# start of SUPPLIED INFORMATION

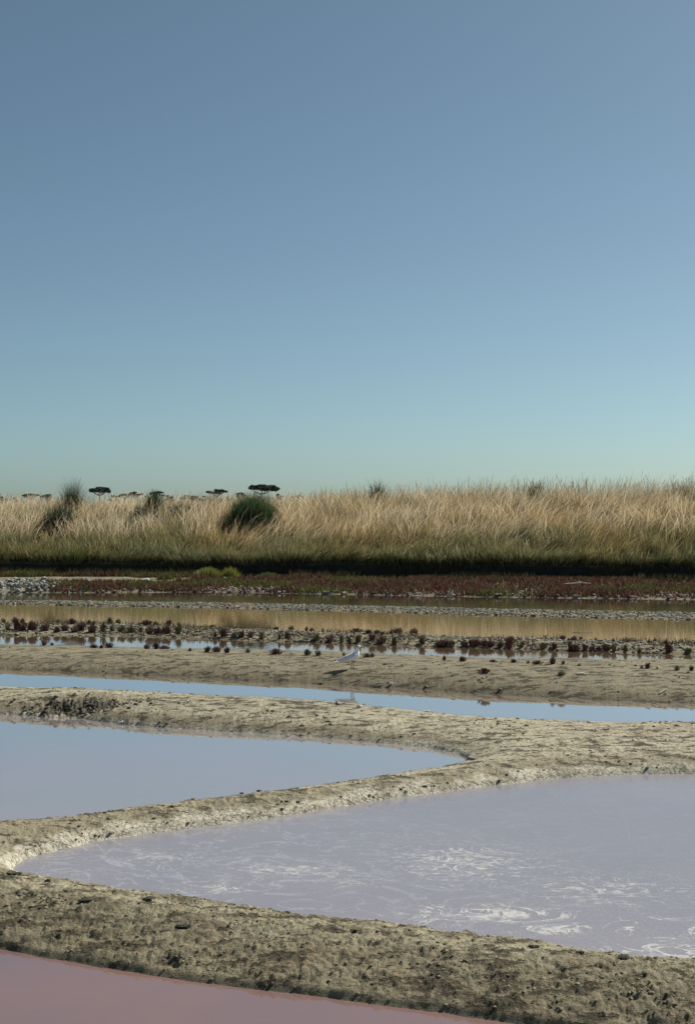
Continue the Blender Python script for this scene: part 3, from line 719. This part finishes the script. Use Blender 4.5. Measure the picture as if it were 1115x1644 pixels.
# ---------------------------------------------------------------- umbrella pines beyond the bank
BARK = plain('pine_bark', (.055, .042, .032), (.04, .03, .025), .9, 2)
NEEDLE = plain('pine_needles', (.050, .066, .054), (.075, .092, .070), .8, .6)
def tube(pts, rad, seg=6):
    V = []; Q = []
    for i, p in enumerate(pts):
        p = Vector(p); q = Vector(pts[min(i+1, len(pts)-1)])-Vector(pts[max(i-1, 0)]); q.normalize()
        u = q.cross(Vector((0, 1, 0.01))).normalized(); v = q.cross(u)
        for k in range(seg):
            th = k*2*math.pi/seg; V.append(tuple(p+(u*math.cos(th)+v*math.sin(th))*rad[i]))
    for i in range(len(pts)-1):
        for k in range(seg): Q.append((i*seg+k, i*seg+(k+1) % seg, (i+1)*seg+(k+1) % seg, (i+1)*seg+k))
    return V, Q
def pine(a, top, wpx, dist, label, thick=.22, lean=0, flat=True):
    x = (a-557.5)*dist/F; H = CH+(HY-top)*dist/F; W = wpx*dist/F
    r = empty('umbrella_pine', (x, dist, 0)); tag(r, label, 'tree', 'umbrella pines far beyond the embankment')
    cb = H*(1-thick)
    pts = [(0, 0, 0), (.02*H, 0, H*.3), (.03*H*lean, 0, H*.6), (0, 0, cb+.1)]
    V, Q = tube(pts, [.35, .28, .22, .14])
    n0 = 7
    for k in range(n0):
        an = k*6.283/n0+.3; e = (math.cos(an)*W*.34, math.sin(an)*W*.3, cb+(H-cb)*.45)
        v, q = tube([(0, 0, H*.68), (e[0]*.5, e[1]*.5, cb-.1), e], [.13, .10, .05], 5)
        q = [tuple(i+len(V) for i in f) for f in q]; V = V+v; Q = Q+q
    mesh_np('trunk', np.array(V), np.array(Q), BARK, r)
    # clumped needle faces: layered lobes
    lobes = []
    m = 15 if flat else 9
    for k in range(m):
        an = random.uniform(0, 6.283); rd = random.uniform(.12, .50)*W
        lobes.append((math.cos(an)*rd, math.sin(an)*rd, cb+(H-cb)*random.uniform(.25, .82)*(1-.25*(rd/(.5*W))), W*random.uniform(.06, .15)))
    lobes.append((0, 0, cb+(H-cb)*.75, W*.15))
    pv = []; 
    for (lx, ly, lz, lr) in lobes:
        n = 320; v = RNG.normal(0, 1, (n, 3)); v /= np.linalg.norm(v, axis=1)[:, None]; v *= lr*RNG.uniform(.55, 1.12, (n, 1)); v[:, 2] *= .24
        pv.append(v+np.array([lx, ly, lz]))
    c = np.concatenate(pv); n = len(c); s = W*.010+.08
    off = RNG.normal(0, s, (n, 4, 3)); V = c[:, None]+off
    mesh_np('crown', V.reshape(-1, 3), np.arange(n*4).reshape(n, 4), NEEDLE, r)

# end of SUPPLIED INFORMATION

**DIRECTION**.
Reproduce the material in its entirety and word for word, without the pictures.

**EXERCISE SOLUTION**.
Continue the Blender Python script for this scene: part 3, from line 719. This part finishes the script. Use Blender 4.5. Measure the picture as if it were 1115x1644 pixels.
# ---------------------------------------------------------------- umbrella pines beyond the bank
BARK = plain('pine_bark', (.055, .042, .032), (.04, .03, .025), .9, 2)
NEEDLE = plain('pine_needles', (.050, .066, .054), (.075, .092, .070), .8, .6)
def tube(pts, rad, seg=6):
    V = []; Q = []
    for i, p in enumerate(pts):
        p = Vector(p); q = Vector(pts[min(i+1, len(pts)-1)])-Vector(pts[max(i-1, 0)]); q.normalize()
        u = q.cross(Vector((0, 1, 0.01))).normalized(); v = q.cross(u)
        for k in range(seg):
            th = k*2*math.pi/seg; V.append(tuple(p+(u*math.cos(th)+v*math.sin(th))*rad[i]))
    for i in range(len(pts)-1):
        for k in range(seg): Q.append((i*seg+k, i*seg+(k+1) % seg, (i+1)*seg+(k+1) % seg, (i+1)*seg+k))
    return V, Q
def pine(a, top, wpx, dist, label, thick=.22, lean=0, flat=True):
    x = (a-557.5)*dist/F; H = CH+(HY-top)*dist/F; W = wpx*dist/F
    r = empty('umbrella_pine', (x, dist, 0)); tag(r, label, 'tree', 'umbrella pines far beyond the embankment')
    cb = H*(1-thick)
    pts = [(0, 0, 0), (.02*H, 0, H*.3), (.03*H*lean, 0, H*.6), (0, 0, cb+.1)]
    V, Q = tube(pts, [.35, .28, .22, .14])
    n0 = 7
    for k in range(n0):
        an = k*6.283/n0+.3; e = (math.cos(an)*W*.34, math.sin(an)*W*.3, cb+(H-cb)*.45)
        v, q = tube([(0, 0, H*.68), (e[0]*.5, e[1]*.5, cb-.1), e], [.13, .10, .05], 5)
        q = [tuple(i+len(V) for i in f) for f in q]; V = V+v; Q = Q+q
    mesh_np('trunk', np.array(V), np.array(Q), BARK, r)
    # clumped needle faces: layered lobes
    lobes = []
    m = 15 if flat else 9
    for k in range(m):
        an = random.uniform(0, 6.283); rd = random.uniform(.12, .50)*W
        lobes.append((math.cos(an)*rd, math.sin(an)*rd, cb+(H-cb)*random.uniform(.25, .82)*(1-.25*(rd/(.5*W))), W*random.uniform(.06, .15)))
    lobes.append((0, 0, cb+(H-cb)*.75, W*.15))
    pv = []; 
    for (lx, ly, lz, lr) in lobes:
        n = 320; v = RNG.normal(0, 1, (n, 3)); v /= np.linalg.norm(v, axis=1)[:, None]; v *= lr*RNG.uniform(.55, 1.12, (n, 1)); v[:, 2] *= .24
        pv.append(v+np.array([lx, ly, lz]))
    c = np.concatenate(pv); n = len(c); s = W*.010+.08
    off = RNG.normal(0, s, (n, 4, 3)); V = c[:, None]+off
    mesh_np('crown', V.reshape(-1, 3), np.arange(n*4).reshape(n, 4), NEEDLE, r)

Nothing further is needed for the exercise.